What is needed
Repeat the data that follows, word for word, without the images.

Supplied material
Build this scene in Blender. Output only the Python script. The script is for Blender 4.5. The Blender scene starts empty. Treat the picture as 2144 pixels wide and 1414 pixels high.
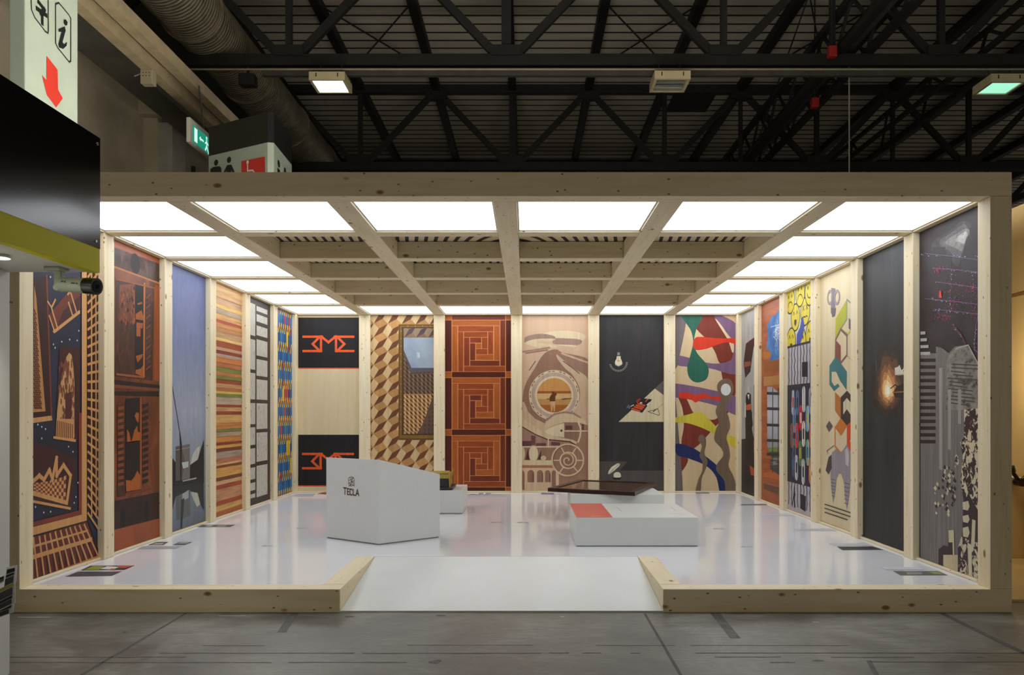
import bpy, bmesh, math, random
from mathutils import Vector, Matrix
from mathutils.geometry import tessellate_polygon
random.seed(7)
SC = bpy.context.scene
COL = SC.collection

# ------------------------------------------------------------------ camera
FPX, CXP, CYP = 1752.6, 1102.7, 864.7            # focal length and vanishing point in the 2144x1414 frame
CAM = Vector((0.161, -6.19, 1.479))
cam_d = bpy.data.cameras.new('camera')
cam_d.sensor_width = 36.0
cam_d.lens = FPX / 2144 * 36.0
cam_d.shift_x = (1072 - CXP) / 2144
cam_d.shift_y = (CYP - 707) / 2144
cam_d.clip_end = 300
cam = bpy.data.objects.new('camera', cam_d)
COL.objects.link(cam)
cam.location = CAM
cam.rotation_euler = (math.radians(90), 0, 0)
SC.camera = cam

# ------------------------------------------------------------------ world, exposure
world = bpy.data.worlds.new('hall_ambient')
SC.world = world
world.use_nodes = True
world.node_tree.nodes['Background'].inputs['Color'].default_value = (1.0, 0.90, 0.74, 1)
world.node_tree.nodes['Background'].inputs['Strength'].default_value = 0.17
SC.view_settings.view_transform = 'Standard'
SC.view_settings.look = 'None'
SC.view_settings.exposure = 0.0
SC.view_settings.gamma = 1.0
SC.view_settings.use_curve_mapping = False
LIGHTBOX = 3.3          # radiance of the pavilion's ceiling light boxes
LIGHTBOX_FILL = 20.0      # added glow on the box tops, brightens the hall roof and left wall
HALL_LAMP = 12.0        # radiance of the hall's square luminaires
PRINT_GAIN = 1.0       # printed colours: seen value -> surface colour

# ------------------------------------------------------------------ helpers
def lin1(c):
    c = c / 255.0
    return c / 12.92 if c <= 0.04045 else ((c + 0.055) / 1.055) ** 2.4
def lin(c, g=1.0):
    return tuple(min(0.93, lin1(x) * g) for x in c[:3]) + (1.0,)

MATS = {}
def nmat(name):
    m = bpy.data.materials.new(name)
    m.use_nodes = True
    nt = m.node_tree
    return m, nt, nt.nodes['Principled BSDF']
def link(nt, a, b): nt.links.new(a, b)
def coords(nt, scale):
    tc = nt.nodes.new('ShaderNodeTexCoord')
    mp = nt.nodes.new('ShaderNodeMapping')
    mp.inputs['Scale'].default_value = scale
    link(nt, tc.outputs['Object'], mp.inputs['Vector'])
    return mp.outputs['Vector']
def noise(nt, vec, scale, detail=4, rough=0.55, dist=0.0):
    n = nt.nodes.new('ShaderNodeTexNoise')
    n.inputs['Scale'].default_value = scale
    n.inputs['Detail'].default_value = detail
    n.inputs['Roughness'].default_value = rough
    n.inputs['Distortion'].default_value = dist
    link(nt, vec, n.inputs['Vector'])
    return n.outputs['Fac']
def ramp(nt, fac, stops, interp='LINEAR'):
    r = nt.nodes.new('ShaderNodeValToRGB')
    r.color_ramp.interpolation = interp
    el = r.color_ramp.elements
    while len(el) < len(stops): el.new(0.5)
    for e, (p, c) in zip(el, stops):
        e.position = p
        e.color = c if len(c) == 4 else tuple(c) + (1,)
    link(nt, fac, r.inputs['Fac'])
    return r.outputs['Color']
def mix(nt, fac, a, b, mode='MIX'):
    n = nt.nodes.new('ShaderNodeMix')
    n.data_type = 'RGBA'
    n.blend_type = mode
    if isinstance(fac, float): n.inputs[0].default_value = fac
    else: link(nt, fac, n.inputs[0])
    for v, i in ((a, 6), (b, 7)):
        if isinstance(v, tuple): n.inputs[i].default_value = v
        else: link(nt, v, n.inputs[i])
    return n.outputs[2]
def bump(nt, bsdf, h, strength, dist=0.01):
    b = nt.nodes.new('ShaderNodeBump')
    b.inputs['Strength'].default_value = strength
    b.inputs['Distance'].default_value = dist
    link(nt, h, b.inputs['Height'])
    link(nt, b.outputs['Normal'], bsdf.inputs['Normal'])

def mat_plain(name, c, rough=0.5, metal=0.0, gain=1.0, var=0.10, scale=3.0, spec=0.5):
    if name in MATS: return MATS[name]
    m, nt, b = nmat(name)
    v = coords(nt, (1, 1, 1))
    n = noise(nt, v, scale, 5)
    base = lin(c, gain)
    lo = tuple(x * (1 - var) for x in base[:3]) + (1,)
    hi = tuple(min(0.95, x * (1 + var)) for x in base[:3]) + (1,)
    link(nt, ramp(nt, n, [(0.3, lo), (0.7, hi)]), b.inputs['Base Color'])
    b.inputs['Roughness'].default_value = rough
    b.inputs['Metallic'].default_value = metal
    b.inputs['Specular IOR Level'].default_value = spec
    MATS[name] = m
    return m
def mat_glow(name, c, strength, base=.8):
    if name in MATS: return MATS[name]
    m, nt, b = nmat(name)
    v = coords(nt, (1, 1, 1))
    n = noise(nt, v, 1.6, 2)
    col = ramp(nt, n, [(0.25, tuple(x * 0.93 for x in c) + (1,)), (0.75, tuple(c) + (1,))])
    b.inputs['Base Color'].default_value = (base, base, base, 1)
    b.inputs['Roughness'].default_value = 0.6
    link(nt, col, b.inputs['Emission Color'])
    b.inputs['Emission Strength'].default_value = strength
    MATS[name] = m
    return m
def mat_spruce(axis):
    key = 'spruce_grain_' + axis
    if key in MATS: return MATS[key]
    m, nt, b = nmat(key)
    sc = {'x': (0.6, 9, 9), 'y': (9, 0.6, 9), 'z': (9, 9, 0.6)}[axis]
    g = noise(nt, coords(nt, sc), 2.2, 6, 0.6, 0.4)
    col = ramp(nt, g, [(0.25, lin((220, 202, 160))), (0.5, lin((234, 220, 186))), (0.75, lin((240, 229, 200)))])
    blot = noise(nt, coords(nt, (1, 1, 1)), 0.9, 3)
    col = mix(nt, ramp(nt, blot, [(0.35, (0, 0, 0, 1)), (0.7, (0.35, 0.35, 0.35, 1))]), col, lin((224, 198, 150)))
    ks = {'x': (0.55, 1, 1), 'y': (1, 0.55, 1), 'z': (1, 1, 0.55)}[axis]
    for s, r0, c in ((5.5, 0.12, (138, 100, 60)), (15.0, 0.115, (120, 90, 58))):
        vo = nt.nodes.new('ShaderNodeTexVoronoi')
        vo.inputs['Scale'].default_value = s
        link(nt, coords(nt, ks), vo.inputs['Vector'])
        k = ramp(nt, vo.outputs['Distance'], [(0.0, (1, 1, 1, 1)), (r0 * 0.55, (0.9, 0.9, 0.9, 1)), (r0, (0, 0, 0, 1))])
        col = mix(nt, k, col, lin(c))
    link(nt, col, b.inputs['Base Color'])
    b.inputs['Roughness'].default_value = 0.55
    b.inputs['Specular IOR Level'].default_value = 0.3
    MATS[key] = m
    return m
def mat_print(c, gain=None):
    key = 'print_%d_%d_%d' % c
    if key in MATS: return MATS[key]
    m, nt, b = nmat(key)
    base = lin(c, PRINT_GAIN if gain is None else gain)
    n = noise(nt, coords(nt, (14, 14, 1.0)), 1.5, 5)
    lo = tuple(x * 0.86 for x in base[:3]) + (1,)
    hi = tuple(min(0.95, x * 1.10) for x in base[:3]) + (1,)
    link(nt, ramp(nt, n, [(0.3, lo), (0.7, hi)]), b.inputs['Base Color'])
    b.inputs['Roughness'].default_value = 0.5
    b.inputs['Specular IOR Level'].default_value = 0.25
    MATS[key] = m
    return m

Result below
Build this scene in Blender. Output only the Python script. The script is for Blender 4.5. The Blender scene starts empty. Treat the picture as 2144 pixels wide and 1414 pixels high.
import bpy, bmesh, math, random
from mathutils import Vector, Matrix
from mathutils.geometry import tessellate_polygon
random.seed(7)
SC = bpy.context.scene
COL = SC.collection

# ------------------------------------------------------------------ camera
FPX, CXP, CYP = 1752.6, 1102.7, 864.7            # focal length and vanishing point in the 2144x1414 frame
CAM = Vector((0.161, -6.19, 1.479))
cam_d = bpy.data.cameras.new('camera')
cam_d.sensor_width = 36.0
cam_d.lens = FPX / 2144 * 36.0
cam_d.shift_x = (1072 - CXP) / 2144
cam_d.shift_y = (CYP - 707) / 2144
cam_d.clip_end = 300
cam = bpy.data.objects.new('camera', cam_d)
COL.objects.link(cam)
cam.location = CAM
cam.rotation_euler = (math.radians(90), 0, 0)
SC.camera = cam

# ------------------------------------------------------------------ world, exposure
world = bpy.data.worlds.new('hall_ambient')
SC.world = world
world.use_nodes = True
world.node_tree.nodes['Background'].inputs['Color'].default_value = (1.0, 0.90, 0.74, 1)
world.node_tree.nodes['Background'].inputs['Strength'].default_value = 0.17
SC.view_settings.view_transform = 'Standard'
SC.view_settings.look = 'None'
SC.view_settings.exposure = 0.0
SC.view_settings.gamma = 1.0
SC.view_settings.use_curve_mapping = False
LIGHTBOX = 3.3          # radiance of the pavilion's ceiling light boxes
LIGHTBOX_FILL = 20.0      # added glow on the box tops, brightens the hall roof and left wall
HALL_LAMP = 12.0        # radiance of the hall's square luminaires
PRINT_GAIN = 1.0       # printed colours: seen value -> surface colour

# ------------------------------------------------------------------ helpers
def lin1(c):
    c = c / 255.0
    return c / 12.92 if c <= 0.04045 else ((c + 0.055) / 1.055) ** 2.4
def lin(c, g=1.0):
    return tuple(min(0.93, lin1(x) * g) for x in c[:3]) + (1.0,)

MATS = {}
def nmat(name):
    m = bpy.data.materials.new(name)
    m.use_nodes = True
    nt = m.node_tree
    return m, nt, nt.nodes['Principled BSDF']
def link(nt, a, b): nt.links.new(a, b)
def coords(nt, scale):
    tc = nt.nodes.new('ShaderNodeTexCoord')
    mp = nt.nodes.new('ShaderNodeMapping')
    mp.inputs['Scale'].default_value = scale
    link(nt, tc.outputs['Object'], mp.inputs['Vector'])
    return mp.outputs['Vector']
def noise(nt, vec, scale, detail=4, rough=0.55, dist=0.0):
    n = nt.nodes.new('ShaderNodeTexNoise')
    n.inputs['Scale'].default_value = scale
    n.inputs['Detail'].default_value = detail
    n.inputs['Roughness'].default_value = rough
    n.inputs['Distortion'].default_value = dist
    link(nt, vec, n.inputs['Vector'])
    return n.outputs['Fac']
def ramp(nt, fac, stops, interp='LINEAR'):
    r = nt.nodes.new('ShaderNodeValToRGB')
    r.color_ramp.interpolation = interp
    el = r.color_ramp.elements
    while len(el) < len(stops): el.new(0.5)
    for e, (p, c) in zip(el, stops):
        e.position = p
        e.color = c if len(c) == 4 else tuple(c) + (1,)
    link(nt, fac, r.inputs['Fac'])
    return r.outputs['Color']
def mix(nt, fac, a, b, mode='MIX'):
    n = nt.nodes.new('ShaderNodeMix')
    n.data_type = 'RGBA'
    n.blend_type = mode
    if isinstance(fac, float): n.inputs[0].default_value = fac
    else: link(nt, fac, n.inputs[0])
    for v, i in ((a, 6), (b, 7)):
        if isinstance(v, tuple): n.inputs[i].default_value = v
        else: link(nt, v, n.inputs[i])
    return n.outputs[2]
def bump(nt, bsdf, h, strength, dist=0.01):
    b = nt.nodes.new('ShaderNodeBump')
    b.inputs['Strength'].default_value = strength
    b.inputs['Distance'].default_value = dist
    link(nt, h, b.inputs['Height'])
    link(nt, b.outputs['Normal'], bsdf.inputs['Normal'])

def mat_plain(name, c, rough=0.5, metal=0.0, gain=1.0, var=0.10, scale=3.0, spec=0.5):
    if name in MATS: return MATS[name]
    m, nt, b = nmat(name)
    v = coords(nt, (1, 1, 1))
    n = noise(nt, v, scale, 5)
    base = lin(c, gain)
    lo = tuple(x * (1 - var) for x in base[:3]) + (1,)
    hi = tuple(min(0.95, x * (1 + var)) for x in base[:3]) + (1,)
    link(nt, ramp(nt, n, [(0.3, lo), (0.7, hi)]), b.inputs['Base Color'])
    b.inputs['Roughness'].default_value = rough
    b.inputs['Metallic'].default_value = metal
    b.inputs['Specular IOR Level'].default_value = spec
    MATS[name] = m
    return m
def mat_glow(name, c, strength, base=.8):
    if name in MATS: return MATS[name]
    m, nt, b = nmat(name)
    v = coords(nt, (1, 1, 1))
    n = noise(nt, v, 1.6, 2)
    col = ramp(nt, n, [(0.25, tuple(x * 0.93 for x in c) + (1,)), (0.75, tuple(c) + (1,))])
    b.inputs['Base Color'].default_value = (base, base, base, 1)
    b.inputs['Roughness'].default_value = 0.6
    link(nt, col, b.inputs['Emission Color'])
    b.inputs['Emission Strength'].default_value = strength
    MATS[name] = m
    return m
def mat_spruce(axis):
    key = 'spruce_grain_' + axis
    if key in MATS: return MATS[key]
    m, nt, b = nmat(key)
    sc = {'x': (0.6, 9, 9), 'y': (9, 0.6, 9), 'z': (9, 9, 0.6)}[axis]
    g = noise(nt, coords(nt, sc), 2.2, 6, 0.6, 0.4)
    col = ramp(nt, g, [(0.25, lin((220, 202, 160))), (0.5, lin((234, 220, 186))), (0.75, lin((240, 229, 200)))])
    blot = noise(nt, coords(nt, (1, 1, 1)), 0.9, 3)
    col = mix(nt, ramp(nt, blot, [(0.35, (0, 0, 0, 1)), (0.7, (0.35, 0.35, 0.35, 1))]), col, lin((224, 198, 150)))
    ks = {'x': (0.55, 1, 1), 'y': (1, 0.55, 1), 'z': (1, 1, 0.55)}[axis]
    for s, r0, c in ((5.5, 0.12, (138, 100, 60)), (15.0, 0.115, (120, 90, 58))):
        vo = nt.nodes.new('ShaderNodeTexVoronoi')
        vo.inputs['Scale'].default_value = s
        link(nt, coords(nt, ks), vo.inputs['Vector'])
        k = ramp(nt, vo.outputs['Distance'], [(0.0, (1, 1, 1, 1)), (r0 * 0.55, (0.9, 0.9, 0.9, 1)), (r0, (0, 0, 0, 1))])
        col = mix(nt, k, col, lin(c))
    link(nt, col, b.inputs['Base Color'])
    b.inputs['Roughness'].default_value = 0.55
    b.inputs['Specular IOR Level'].default_value = 0.3
    MATS[key] = m
    return m
def mat_print(c, gain=None):
    key = 'print_%d_%d_%d' % c
    if key in MATS: return MATS[key]
    m, nt, b = nmat(key)
    base = lin(c, PRINT_GAIN if gain is None else gain)
    n = noise(nt, coords(nt, (14, 14, 1.0)), 1.5, 5)
    lo = tuple(x * 0.86 for x in base[:3]) + (1,)
    hi = tuple(min(0.95, x * 1.10) for x in base[:3]) + (1,)
    link(nt, ramp(nt, n, [(0.3, lo), (0.7, hi)]), b.inputs['Base Color'])
    b.inputs['Roughness'].default_value = 0.5
    b.inputs['Specular IOR Level'].default_value = 0.25
    MATS[key] = m
    return m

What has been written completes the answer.